Slab tilings, flips and the triple twist
George L. D. Alencar, Nicolau C. Saldanha, Arthur M. M. Vieira
TL;DR
The paper introduces slab tilings and a triple twist TTw as a robust invariant under local flips, extending ideas from domino tilings to the 2×2×1 slab setting. It develops a four-color slab-type coloring to translate slab and mixed tilings into domino tilings, enabling a three-axis twist construction and a TTw in $\mathbb{Z}^3$. The authors prove both upper and lower bounds on the number of possible TTw values in large boxes, showing that TTw values can be as large as order $N^{12}$ in $N$-sized cubes and can realize a wide range of vectors, while also demonstrating that no fixed finite set of local moves can guarantee flip-connectivity for all slab tilings.
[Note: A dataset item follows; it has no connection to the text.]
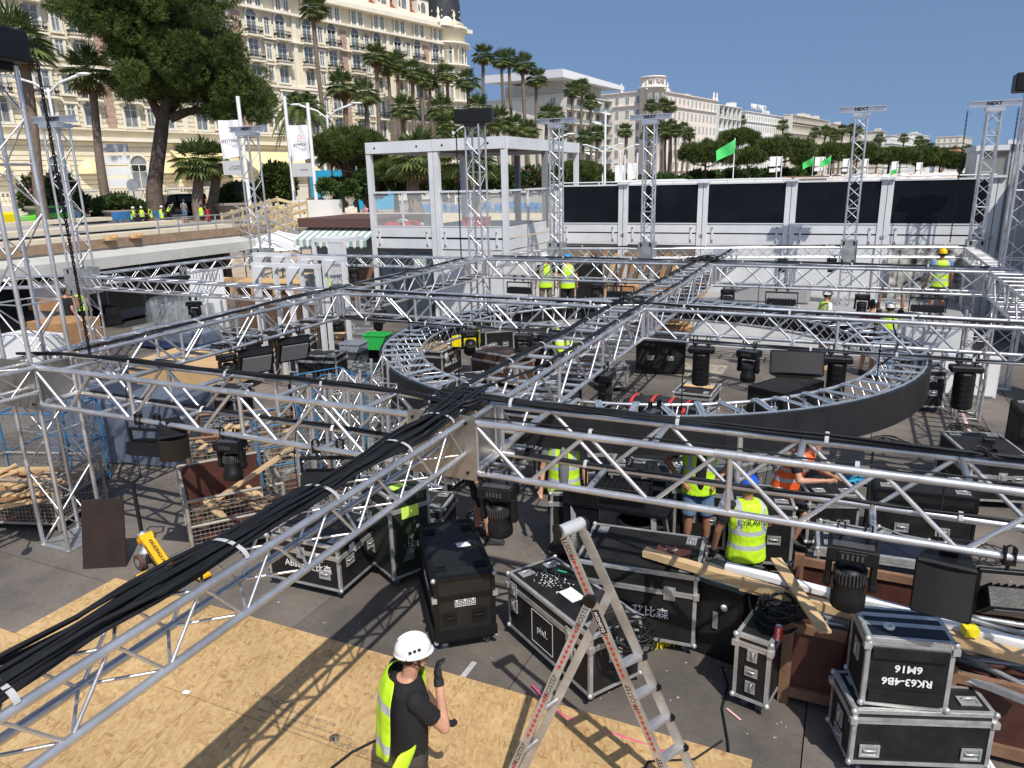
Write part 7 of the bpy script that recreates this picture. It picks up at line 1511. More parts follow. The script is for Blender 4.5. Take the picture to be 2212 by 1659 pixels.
for k,(mt,lb) in enumerate(((GLASSC,'clear storage box at the bottom of the bin stack left of the ring'),(mat('dark grey bin plastic',(.06,.065,.07),.5),'dark grey bin in the middle of the stack left of the ring'),(mat('blue grey bin plastic',(.24,.27,.31),.5),'light grey bin on top of the stack left of the ring'))):
    crate(lb,(q.x+.05*k,q.y,.28+.2*k),(.6-.04*k,.42,.2),mt,.15,'storage_bin')
fcase('low case under the grey storage bins',(q.x-.35,q.y-.35),D2(8),.9,.7,.28,wheels=False); fcase('silver edged flat case behind the blue wire trolley',(-8.9,11.1),D2(15),1.5,.9,.55,body=mat('grey case lid',(.12,.12,.12),.5),wheels=False)
tangle('coil of thick grey cable hanging on the blue wire trolley',(-8.6,10.2,.75),.3,9,.014,.15)
# white frames and doors
def frame_(m,x0,x1,z0,z1,t_=.1,y=0,d=.1):
    m.b2((x0,y,z0),(x0+t_,y+d,z1)); m.b2((x1-t_,y,z0),(x1,y+d,z1)); m.b2((x0+t_,y,z1-t_),(x1-t_,y+d,z1))
for x0,x1,yt,yb,b,lb in ((548,625,553,700,13.6,'white door frame with gusset corners, left one in front'),(545,690,575,720,12.9,'wide white door frame in front of the copper mesh panels'),(645,745,560,700,14.4,'white door frame right of the other two'),):
    p=BP(x0,yt,b);q=BP(x1,yt,b); t=thing('door_frame',lb,'door frame',(p.x,b,0),0,'white steel door frames'); L_=q.x-p.x; h=p.z
    for x in(0,L_*.52,L_-.1): boxo('post',(x+.05,0,h/2),(.09,.09,h),WHITE,t)
    boxo('lintel',(L_/2,0,h+.04),(L_,.1,.09),WHITE,t)
    for x in(.1,L_*.52+.1): m=MB(); m.sheet([(x,-.03,h),(x+.32,-.03,h),(x,-.03,h-.35)],.06); m.build('gusset',WHITE,t)
t=thing('container_frame','white corrugated container end frame lying open before the kiosk','container part',(BP(675,522,18.0).x,18.0,0)); p=BP(675,522,18.0);q=BP(742,518,18.0)
boxo('lintel',((q.x-p.x)/2,.5,p.z+.05),(q.x-p.x,1.1,.12),WHITE,t); 
for k in range(9): boxo('corrugated_rib',(q.x-p.x-.55+k*.07,-.02,p.z/2),(.045,.05,p.z),WHITE,t)
boxo('corrugated_panel',(q.x-p.x-.28,.03,p.z/2),(.62,.05,p.z),WHITE,t); boxo('post',(.04,0,p.z/2),(.1,.1,p.z),WHITE,t)
MP=mat('copper toned perforated mesh',(.3,.2,.13),.5,.5,6,.3)
t=thing('mesh_panel_stack','stack of upright bronze mesh panels behind the white frames','panels',(BP(480,600,14.8).x,14.8,0)); 
for k in range(6):
    m=MB(); wiregrid(m,(k*.35,k*.05,.2),(1,0,0),(0,0,1),1.4,1.5,.07,.008); o=m.build('mesh_panel',MP,t); 
t=thing('wall_panel_rack','white panel with row of slots standing before the restaurant','panel',(BP(385,560,15.6).x,15.6,0),.1); boxo('panel',(.9,0,1.1),(1.2,.06,2.2),WHITEP,t)
for k in range(10): boxo('slot',(.38+k*.115,-.035,2.0),(.02,.01,.16),mat('grey frame',(0,0,0)),t)
for k in range(5): boxo('frame_bar',(.02+k*.06,.02,1.1),(.035,.06,2.3),STEEL,t)
t=thing('timber_bench_stack','long pine boxes stacked before the restaurant','timber',(BP(470,560,16.4).x,16.4,0),.1); 
for k in range(4): boxo('pine_board',(1.2,k*.1,1.75+.02*k),(3.2,.12,.04),WOOD,t)
for k in range(5): boxo('divider',(-.3+k*.75,0.1,1.45),(.04,.5,.5),WOOD,t)
boxo('box_body',(1.2,.3,1.1),(3.1,.05,1.2),WOOD_B,t)
for x,y,d,lb,mt in ((600,640,(.9,.6,.5),'dark crate under the white door frames',CASE),(660,690,(.8,.6,.7),'brown crate beyond the green crate',WOOD_B),(530,700,(.8,.6,.8),'black case under the left long truss',CASE),(235,700,(.9,.5,.6),'red and black tool heap by the wrapped pallet',CASE),(790,600,(1.0,.7,.6),'dark blue case beside the cabin corner',mat('dark blue laminate',(.01,.02,.1),.5)),(245,900,(.8,.7,.7),'dark tall box behind the tilted loudspeaker',CASE),(480,830,(.9,.7,.4),'low black case near the paper covered pallet',CASE),(760,700,(1.3,.9,.5),'brown mesh stillage beyond the work table',WOOD_B),(640,760,(.9,.6,.45),'black case under the floodlights',CASE),(560,800,(.8,.6,.5),'brown box below the left long truss end',CARD),(690,640,(.9,.7,.9),'grey cabinet beside the cabin door',ALU_D)):
    q=G(x,y); cbox(lb,(q.x,q.y,0),d,random.uniform(-.3,.5),mt,'box','storage_box')
scraps('pale boards lying beside the wrapped pallet',tuple(G(470,720)),9,.8,.5,.2,[WOOD,CARD],1.5,'boards')
# pale boards at the back platform
for k in range(7): plank('pale plank stacked on the low platform, %s of the pile'%(['lowest','second','third','fourth','fifth','sixth','topmost'][k]),(-6.9+.1*k,19.6,.55+.05*k),(-3.6-.1*k,19.4+.1*(k%3),.55+.05*k),.4,.045,WOOD if k%2 else CARD)
# ================================================================== RESTAURANT, KIOSK, RAMP
AWC=mat('off white canvas',(.46,.46,.43),.8,0,2,.1,.3,8); DARKW=mat('dark restaurant glazing',(.03,.035,.04),.15,0,1,.3,spec=.8)
rs=thing('beach_restaurant','low beach restaurant with timber edged flat roof and off white awning','building',(-23,18,0))
boxo('wall',(-3,-1,1.1),(5,12,2.2),mat('grey restaurant wall',(.2,.2,.19),.8),rs)
for k in range(8): boxo('window',(-.47,-6+k*1.5,1.2),(.04,1.35,1.7),DARKW,rs); boxo('mullion',(-.45,-6.7+k*1.5,1.2),(.08,.07,1.9),mat('grey frame',(0,0,0)),rs)
boxo('roof',(-9,-2,2.62),(18.2,18,.25),mat('grey roof felt',(.33,.31,.29),.85,0,1,.15),rs); 
for k in range(5): boxo('fascia_board',(.12,-9+k*3.55,2.72),(.05,3.54,.3),mat('weathered brown fascia',(.28,.19,.12),.7,0,4,.25,.1,20),rs)
for k,(x,z,w_) in enumerate(((-2.2,2.8,.7),(-5.5,2.95,1.2),(-10,3.1,1.0))): 
    for j in range(5): boxo('cream_roof_beam',(x,-9+3.55*j,z),(w_,3.54,.16),mat('cream painted beam',(.62,.54,.4),.7,0,2,.08),rs)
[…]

They establish flip-invariance of the twists, analyze symmetry effects, and discuss connectivity, explicit constructions, and open questions, thereby laying groundwork for understanding the combinatorial structure of slab tilings and their invariants. The results have implications for the study of three-dimensional tilings and their local-move connectivity, revealing rich invariant-based geometry beyond the domino case.
Abstract
A \textit{domino} is a $2\times 1\times 1$ parallelepiped formed by the union of two unit cubes and a \textit{slab} is a $2\times 2\times 1$ parallelepiped formed by the union of four unit cubes. We are interested in tiling regions formed by the finite union of unit cubes. Domino tilings have been studied before; here we investigate \textit{slab tilings}. As for domino tilings, a flip in a slab tiling is a local move: two neighboring parallel slabs are removed and placed back in a different position. Inspired by the twist for domino tilings, we construct a flip invariant for slab tilings: the \textit{triple twist}, assuming values in $\mathbb{Z}^3$. We show that if the region is a large box then the triple twist assumes a large number of possible values, roughly proportional to the fourth power of the volume. We also give examples of smaller regions for which the set of tilings is connected under flips, so that the triple twist assumes only one value.